▶ **Task directions**: Reproduce nothing but the lines from the start of the material through the line that includes "COL = S.collection", both ends included, and omit every picture.

▶ **Source data**:
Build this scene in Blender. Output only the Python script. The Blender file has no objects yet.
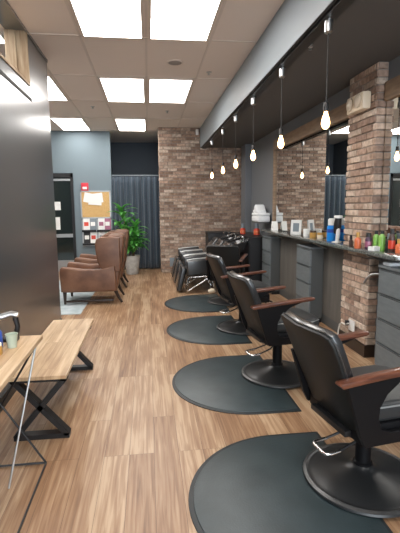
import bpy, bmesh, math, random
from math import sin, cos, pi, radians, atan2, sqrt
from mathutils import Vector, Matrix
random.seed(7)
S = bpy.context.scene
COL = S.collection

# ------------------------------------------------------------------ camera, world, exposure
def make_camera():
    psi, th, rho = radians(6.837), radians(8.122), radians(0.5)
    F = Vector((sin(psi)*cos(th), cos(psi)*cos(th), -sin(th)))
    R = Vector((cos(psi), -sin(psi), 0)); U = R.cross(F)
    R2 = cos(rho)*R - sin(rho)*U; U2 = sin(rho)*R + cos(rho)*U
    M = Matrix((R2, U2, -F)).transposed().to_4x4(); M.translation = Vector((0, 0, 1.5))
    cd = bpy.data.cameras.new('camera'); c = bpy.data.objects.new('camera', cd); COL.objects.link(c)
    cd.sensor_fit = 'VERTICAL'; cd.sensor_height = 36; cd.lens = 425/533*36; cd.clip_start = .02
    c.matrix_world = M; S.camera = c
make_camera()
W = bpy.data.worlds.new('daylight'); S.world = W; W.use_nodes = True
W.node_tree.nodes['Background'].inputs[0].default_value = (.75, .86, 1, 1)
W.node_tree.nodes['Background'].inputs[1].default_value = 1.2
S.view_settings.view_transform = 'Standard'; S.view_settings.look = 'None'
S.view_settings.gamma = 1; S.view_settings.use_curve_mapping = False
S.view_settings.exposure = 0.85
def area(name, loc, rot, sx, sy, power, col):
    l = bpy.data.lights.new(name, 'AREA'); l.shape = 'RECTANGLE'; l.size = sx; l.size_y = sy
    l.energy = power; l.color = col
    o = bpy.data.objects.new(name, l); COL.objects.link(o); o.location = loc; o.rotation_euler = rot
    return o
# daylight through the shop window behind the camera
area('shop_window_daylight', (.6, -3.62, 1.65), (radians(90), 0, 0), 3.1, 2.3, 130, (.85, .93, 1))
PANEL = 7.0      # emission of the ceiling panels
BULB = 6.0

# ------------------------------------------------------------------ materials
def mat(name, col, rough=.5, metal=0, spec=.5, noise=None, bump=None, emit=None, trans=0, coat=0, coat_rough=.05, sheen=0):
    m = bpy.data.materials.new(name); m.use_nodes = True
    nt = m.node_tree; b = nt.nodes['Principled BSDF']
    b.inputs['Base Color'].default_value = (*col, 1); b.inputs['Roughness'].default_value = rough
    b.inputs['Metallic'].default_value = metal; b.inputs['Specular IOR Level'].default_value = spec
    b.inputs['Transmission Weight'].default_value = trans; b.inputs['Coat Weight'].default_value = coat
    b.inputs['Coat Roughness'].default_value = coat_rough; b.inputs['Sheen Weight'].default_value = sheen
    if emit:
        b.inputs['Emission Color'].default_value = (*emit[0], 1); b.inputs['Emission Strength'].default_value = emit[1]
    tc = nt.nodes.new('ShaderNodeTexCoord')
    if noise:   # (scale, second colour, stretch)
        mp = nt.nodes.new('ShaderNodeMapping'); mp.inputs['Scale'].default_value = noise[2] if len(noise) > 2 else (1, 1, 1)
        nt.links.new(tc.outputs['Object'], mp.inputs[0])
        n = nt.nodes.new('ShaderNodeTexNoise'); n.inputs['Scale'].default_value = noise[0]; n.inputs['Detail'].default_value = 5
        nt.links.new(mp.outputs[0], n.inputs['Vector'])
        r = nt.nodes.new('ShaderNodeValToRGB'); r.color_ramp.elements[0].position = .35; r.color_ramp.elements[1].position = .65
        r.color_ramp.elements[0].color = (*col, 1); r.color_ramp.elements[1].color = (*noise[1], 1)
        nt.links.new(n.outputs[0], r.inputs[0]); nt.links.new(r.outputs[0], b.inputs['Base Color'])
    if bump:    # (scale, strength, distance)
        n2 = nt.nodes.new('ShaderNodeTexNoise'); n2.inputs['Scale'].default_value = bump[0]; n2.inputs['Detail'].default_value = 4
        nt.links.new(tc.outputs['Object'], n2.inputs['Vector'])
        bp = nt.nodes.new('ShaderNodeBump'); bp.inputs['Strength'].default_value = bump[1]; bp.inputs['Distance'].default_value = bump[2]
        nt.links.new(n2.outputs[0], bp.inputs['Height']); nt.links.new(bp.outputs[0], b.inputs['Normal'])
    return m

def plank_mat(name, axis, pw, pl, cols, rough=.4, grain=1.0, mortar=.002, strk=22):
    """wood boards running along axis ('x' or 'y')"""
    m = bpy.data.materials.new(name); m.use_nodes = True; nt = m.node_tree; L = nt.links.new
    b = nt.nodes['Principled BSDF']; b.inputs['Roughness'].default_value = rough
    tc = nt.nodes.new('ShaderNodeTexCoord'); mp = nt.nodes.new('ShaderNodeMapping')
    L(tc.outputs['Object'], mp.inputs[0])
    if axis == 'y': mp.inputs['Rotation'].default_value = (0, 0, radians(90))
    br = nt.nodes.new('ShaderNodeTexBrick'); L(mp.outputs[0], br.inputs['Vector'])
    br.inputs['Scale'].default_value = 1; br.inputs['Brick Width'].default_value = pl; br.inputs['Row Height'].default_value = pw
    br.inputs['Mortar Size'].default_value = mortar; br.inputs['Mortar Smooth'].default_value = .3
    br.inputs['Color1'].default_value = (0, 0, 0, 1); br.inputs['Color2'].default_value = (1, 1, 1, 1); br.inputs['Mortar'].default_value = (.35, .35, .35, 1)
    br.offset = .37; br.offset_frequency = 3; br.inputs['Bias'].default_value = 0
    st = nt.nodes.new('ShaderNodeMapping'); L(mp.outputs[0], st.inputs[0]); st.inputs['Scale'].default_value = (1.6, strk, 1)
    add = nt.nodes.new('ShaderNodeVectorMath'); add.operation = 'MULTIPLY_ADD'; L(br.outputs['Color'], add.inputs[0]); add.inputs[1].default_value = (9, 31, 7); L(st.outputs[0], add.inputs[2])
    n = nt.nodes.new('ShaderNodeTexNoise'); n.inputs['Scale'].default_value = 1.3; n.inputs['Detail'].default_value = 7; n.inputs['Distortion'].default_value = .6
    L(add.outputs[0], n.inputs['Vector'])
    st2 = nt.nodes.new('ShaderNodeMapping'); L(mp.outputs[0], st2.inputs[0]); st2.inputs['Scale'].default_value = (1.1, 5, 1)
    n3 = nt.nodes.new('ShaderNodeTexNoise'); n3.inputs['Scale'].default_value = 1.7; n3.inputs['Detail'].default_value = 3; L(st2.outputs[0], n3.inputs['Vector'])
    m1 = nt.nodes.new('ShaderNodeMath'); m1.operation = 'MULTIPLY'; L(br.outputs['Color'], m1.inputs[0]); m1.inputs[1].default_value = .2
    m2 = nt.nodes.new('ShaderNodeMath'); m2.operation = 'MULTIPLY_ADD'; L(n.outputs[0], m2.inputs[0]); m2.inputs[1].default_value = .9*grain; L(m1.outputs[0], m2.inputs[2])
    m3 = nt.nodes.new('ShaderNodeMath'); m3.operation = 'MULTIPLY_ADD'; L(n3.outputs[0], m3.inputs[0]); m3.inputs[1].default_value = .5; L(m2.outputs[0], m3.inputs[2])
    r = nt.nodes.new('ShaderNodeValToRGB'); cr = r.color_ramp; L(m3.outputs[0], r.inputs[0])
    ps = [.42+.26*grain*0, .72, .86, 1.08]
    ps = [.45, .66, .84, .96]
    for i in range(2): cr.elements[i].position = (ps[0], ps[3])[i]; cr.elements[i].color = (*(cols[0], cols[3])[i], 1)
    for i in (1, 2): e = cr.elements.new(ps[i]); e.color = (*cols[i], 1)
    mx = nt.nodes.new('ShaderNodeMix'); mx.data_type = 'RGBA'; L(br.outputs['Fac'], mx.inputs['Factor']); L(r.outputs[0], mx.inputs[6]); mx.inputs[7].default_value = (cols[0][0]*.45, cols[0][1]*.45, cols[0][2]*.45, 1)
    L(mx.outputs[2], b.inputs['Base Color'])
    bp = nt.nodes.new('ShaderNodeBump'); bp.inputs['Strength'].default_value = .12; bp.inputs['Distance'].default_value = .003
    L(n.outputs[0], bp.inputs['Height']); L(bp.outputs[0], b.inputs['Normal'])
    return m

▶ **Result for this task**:
Build this scene in Blender. Output only the Python script. The Blender file has no objects yet.
import bpy, bmesh, math, random
from math import sin, cos, pi, radians, atan2, sqrt
from mathutils import Vector, Matrix
random.seed(7)
S = bpy.context.scene
COL = S.collection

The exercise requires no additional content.